CJNG’s Reach in the United States Persists After El Mencho’s Death
A recent Reuters investigation examines the impact of the killing of Nemesio Oseguera Cervantes (“El Mencho”), leader of the Jalisco New Generation Cartel (CJNG), and concludes that the cartel’s operational strength inside the United States remains largely intact.
While Mexican authorities described the operation as a major success, Reuters reports that CJNG’s U.S.-based logistics, financial infrastructure, and weapons procurement networks continue to function. These domestic support systems provide the cartel with revenue, arms, and operational depth that are not immediately disrupted by leadership removal.

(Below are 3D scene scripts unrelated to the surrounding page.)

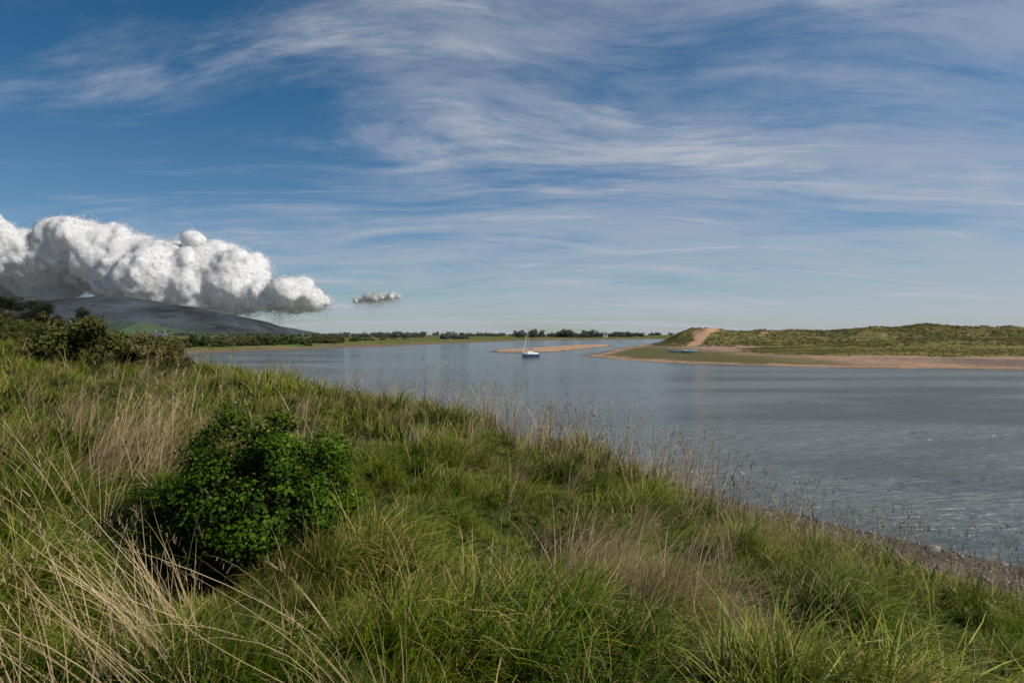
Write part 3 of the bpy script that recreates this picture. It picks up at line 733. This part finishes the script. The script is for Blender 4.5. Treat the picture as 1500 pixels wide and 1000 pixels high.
tint = mixc(nt, up, (.82, .96, 1.10), (.30, .80, 1.04))
left = maprange(nt, sx.outputs[0], -.65, .5, .76, 1.06)
skc = mixc(nt, 1., mixc(nt, 1., sky.outputs[0], tint, 'MULTIPLY'), left, 'MULTIPLY')
zc = math_n(nt, 'ADD', math_n(nt, 'MAXIMUM', sx.outputs[2], 0.), .12)
pu = math_n(nt, 'DIVIDE', sx.outputs[0], zc); pv = math_n(nt, 'DIVIDE', sx.outputs[1], zc)
cb = nt.nodes.new('ShaderNodeCombineXYZ'); nt.links.new(pu, cb.inputs[0]); nt.links.new(pv, cb.inputs[1])
wn = N(nt, 'ShaderNodeTexNoise', Scale=.40, Detail=2.); nt.links.new(cb.outputs[0], wn.inputs['Vector'])
vm = nt.nodes.new('ShaderNodeVectorMath'); vm.operation = 'SUBTRACT'; nt.links.new(wn.outputs['Color'], vm.inputs[0]); vm.inputs[1].default_value = (.5, .5, .5)
vs = nt.nodes.new('ShaderNodeVectorMath'); vs.operation = 'SCALE'; nt.links.new(vm.outputs[0], vs.inputs[0]); vs.inputs['Scale'].default_value = 1.5
va = nt.nodes.new('ShaderNodeVectorMath'); va.operation = 'ADD'; nt.links.new(cb.outputs[0], va.inputs[0]); nt.links.new(vs.outputs[0], va.inputs[1])
def layer(rot, sc, scale, det, rg, dist, loc=(0, 0, 0)):
    mp = N(nt, 'ShaderNodeMapping'); mp.inputs['Rotation'].default_value = (0, 0, rot); mp.inputs['Scale'].default_value = sc; mp.inputs['Location'].default_value = loc
    nt.links.new(va.outputs[0], mp.inputs[0]); return noise(nt, mp.outputs[0], scale, det, rg, dist)
n1 = layer(-.3, (.6, 1.0, 1), .8, 5, .6, .2, (3.1, 1.7, 0))
n2 = layer(-.45, (.5, 1.8, 1), 1.3, 10, .68, .35)
n3 = layer(.25, (.5, 1.5, 1), 3.0, 9, .7, .2, (5, 2, 0))
sm = math_n(nt, 'ADD', math_n(nt, 'MULTIPLY', n1, .38), math_n(nt, 'ADD', math_n(nt, 'MULTIPLY', n2, .40), math_n(nt, 'MULTIPLY', n3, .22)))
sm = math_n(nt, 'ADD', sm, math_n(nt, 'MULTIPLY', sx.outputs[0], .09))
sm = math_n(nt, 'ADD', sm, maprange(nt, sx.outputs[2], 0., .3, .05, 0.))
mask = maprange(nt, sm, .40, .61, 0., .64)
n4 = layer(-.25, (.4, 2.3, 1), 1.1, 10, .68, .5, (9, 4, 0))
wisp = math_n(nt, 'MULTIPLY', maprange(nt, n4, .50, .66, 0., .45), maprange(nt, sm, .40, .55))
mask = math_n(nt, 'ADD', math_n(nt, 'MULTIPLY', mask, .88), wisp)
colr = mixc(nt, mask, skc, (5.8, 6.2, 7.1))
nt.links.new(colr, bg.inputs[0])

sd = bpy.data.lights.new('sun', 'SUN'); sd.energy = 5.0; sd.angle = math.radians(.5); sd.color = (1, .94, .84)
so = bpy.data.objects.new('sun', sd); scene.collection.objects.link(so); so.rotation_euler = S.to_track_quat('Z', 'Y').to_euler()

# ------------------------------------------------------------------ camera
cd = bpy.data.cameras.new('camera'); cam = bpy.data.objects.new('camera', cd); scene.collection.objects.link(cam)
cd.lens = 24; cd.sensor_width = 36; cd.clip_end = 30000; cd.clip_start = .05
cam.location = (0, 0, EYE); cam.rotation_euler = (math.radians(90-.573), 0, 0)
scene.camera = cam
scene.view_settings.view_transform = 'Standard'; scene.view_settings.look = 'None'; scene.view_settings.exposure = 0
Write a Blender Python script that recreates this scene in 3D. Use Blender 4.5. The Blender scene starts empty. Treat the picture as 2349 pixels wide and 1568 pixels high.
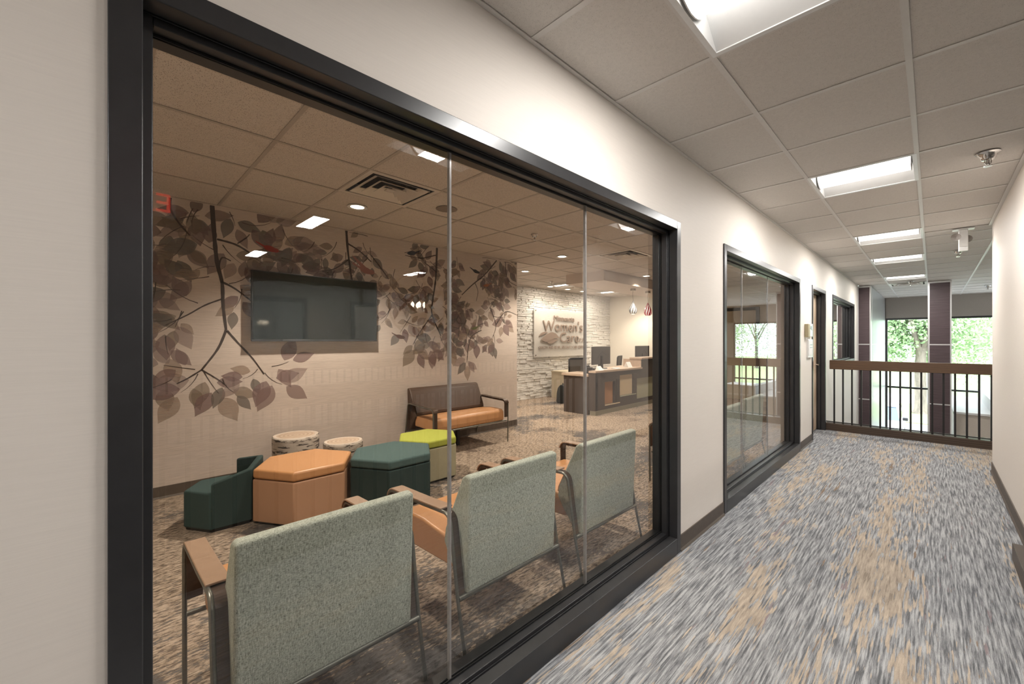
import bpy, bmesh, math, random
from mathutils import Vector, Matrix
SC = bpy.context.scene
COL = SC.collection
PI = math.pi
random.seed(7)

# ------------------------------------------------------------------ camera, world, exposure
cam_d = bpy.data.cameras.new('camera'); cam = bpy.data.objects.new('camera', cam_d); COL.objects.link(cam)
cam_d.sensor_fit = 'HORIZONTAL'; cam_d.sensor_width = 36.0
cam_d.lens = 36.0 * 954.6 / 2349.0
cam_d.shift_x = -(1234.8 - 1174.5) / 2349.0
cam_d.shift_y = (781.6 - 784.0) / 2349.0
cam_d.clip_start = 0.02; cam_d.clip_end = 400
cam.location = (0, 0, 1.3576); cam.rotation_euler = (PI / 2, 0, 0.7579)
SC.camera = cam

world = bpy.data.worlds.new('sky'); SC.world = world; world.use_nodes = True
wb = world.node_tree.nodes['Background']
wb.inputs[0].default_value = (0.86, 0.94, 1.0, 1); wb.inputs[1].default_value = 7.0
SC.view_settings.view_transform = 'Standard'; SC.view_settings.look = 'None'
SC.view_settings.gamma = 1.0; SC.view_settings.use_curve_mapping = False
SC.view_settings.exposure = 0.6
SC.cycles.use_denoising = True
SC.cycles.max_bounces = 5; SC.cycles.diffuse_bounces = 3; SC.cycles.glossy_bounces = 3
SC.cycles.use_adaptive_sampling = True; SC.cycles.adaptive_threshold = 0.07; SC.cycles.adaptive_min_samples = 24
SC.cycles.transparent_max_bounces = 24; SC.cycles.transmission_bounces = 4
SC.cycles.sample_clamp_indirect = 6.0
TROFFER_W = 18.5          # corridor fixtures
DOWN_W = 168.0             # warm downlights in the waiting room

# ------------------------------------------------------------------ materials
MATS = {}
def nt(name):
    m = bpy.data.materials.new(name); m.use_nodes = True
    return m, m.node_tree.nodes, m.node_tree.links, m.node_tree.nodes['Principled BSDF']
def rgba(c): return (c[0], c[1], c[2], 1)
def coords(N, L, scale, kind='Object', rot=(0, 0, 0)):
    t = N.new('ShaderNodeTexCoord'); mp = N.new('ShaderNodeMapping')
    mp.inputs['Scale'].default_value = scale; mp.inputs['Rotation'].default_value = rot
    L.new(t.outputs[kind], mp.inputs['Vector']); return mp.outputs[0]
def noise(N, L, vec, scale=1, detail=3, rough=.55):
    n = N.new('ShaderNodeTexNoise'); n.inputs['Scale'].default_value = scale
    n.inputs['Detail'].default_value = detail; n.inputs['Roughness'].default_value = rough
    L.new(vec, n.inputs['Vector']); return n.outputs['Fac']
def ramp(N, L, fac, stops, interp='LINEAR'):
    r = N.new('ShaderNodeValToRGB'); r.color_ramp.interpolation = interp
    e = r.color_ramp.elements
    while len(e) < len(stops): e.new(0.5)
    for el, (p, c) in zip(e, stops): el.position = p; el.color = rgba(c) if not isinstance(c, (int, float)) else (c, c, c, 1)
    L.new(fac, r.inputs[0]); return r.outputs[0]
def mixc(N, L, fac, a, b, mode='MIX'):
    m = N.new('ShaderNodeMix'); m.data_type = 'RGBA'; m.blend_type = mode
    for s, v in ((0, fac), (6, a), (7, b)):
        if isinstance(v, bpy.types.NodeSocket): L.new(v, m.inputs[s])
        elif s == 0: m.inputs[0].default_value = v
        else: m.inputs[s].default_value = rgba(v)
    return m.outputs[2]
def bump(N, L, h, strength, dist, bs):
    b = N.new('ShaderNodeBump'); b.inputs['Strength'].default_value = strength; b.inputs['Distance'].default_value = dist
    L.new(h, b.inputs['Height']); L.new(b.outputs[0], bs.inputs['Normal'])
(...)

The article details how CJNG maintains access to U.S.-sourced firearms, utilizes business structures and trade-based mechanisms to move and launder money, and leverages established distribution networks that extend well beyond Mexico’s borders.
Analysis
Carlos Olivo, Founder of Obsidian Group Analytics and former DEA agent, provides perspective in the report on why the cartel’s power endures:
Leadership removal does not dismantle infrastructure. Olivo emphasizes that CJNG’s operational systems — particularly in the United States — are structured in a way that allows them to continue functioning despite the loss of a central figure.
U.S.-based networks are critical to cartel strength. He underscores that firearms trafficking, financial facilitation, and trade-based laundering mechanisms inside the U.S. are key enablers of cartel violence and profitability in Mexico.
Sustainable disruption requires targeting logistics and finance. According to Olivo, meaningful impact depends on sustained efforts aimed at dismantling financial pipelines, procurement channels, and support networks — not solely on eliminating leadership figures.
Conclusion
Reuters’ reporting reinforces a consistent finding: the death of a cartel leader is symbolically significant but strategically incomplete without simultaneous disruption of the financial and logistical architecture that sustains the organization. CJNG’s continued U.S. footprint highlights the need for coordinated, cross-border enforcement focused on infrastructure rather than personalities alone.